But such shrinkage still meant one active mid/woofer and two equivalent passives plus a soft dome tweeter all sourced from SB Acoustics. It meant the same extruded aluminium enclosure without any panel fasteners. It meant the same fully active drive and Jarek's proprietary sound processor loaded with compensation algorithms specific to this very model. Its code including volume control work as DSP so require first converting the analog inputs. Unconventionally, the actual crossover is a simple 1st-order analog filter. That's because the custom code considers the entirety of the design. It accounts for its enclosure volume, enclosure dimensions, material behavior, internal standing waves, driver response, driver matching, passive filter and undisclosed parameters including user-selectable EQ to apply global error-forward correction.

Otherwise it's a classic master/slave job. The right box contains the 60wpc switching electronics to drive the other box via high-level signal over RCA-terminated umbilical. Whilst Jarek's prototype photo from March suggested a standard rectangular form factor, the upper two production photos looked like a mild parallelogram. "The wooden accessory plinth's angle creates the tilt back."

Like the bigger Midi 150 monitor, USB again isn't in the picture except for 5V power to charge a smartphone or DAP. For inputs there are 24/192 Toslink and S/PDIF coax plus, for analog, 2Vrms RCA and 1Vrms 3.5mm mini. Remote input switching and volume functions mirror as hard switches on the back. A bum battery or misplaced wand won't interrupt your listening pleasures. This assemblage of photos and drawings shows the bigger models and driver arsenal of the two monitors. The upper front driver is active, the other two are auxiliary radiators in lieu of a conventional port.

That optional metal pencil remote is truly ace.
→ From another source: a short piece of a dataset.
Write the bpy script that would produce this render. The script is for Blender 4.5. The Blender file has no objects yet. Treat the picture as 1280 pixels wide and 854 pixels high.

The engraved symbols of its wooden cradle remind you which switch does what.

In the nearfield of my work desk, silver Midi 150 with gold accents had cut a lovely profile. Sonically, it'd killed it over a few times. Being perfectly able of filling even our large room and video system with stout sound sans subwoofer, the close proximity of the desktop hadn't needed anywhere near the same output potential.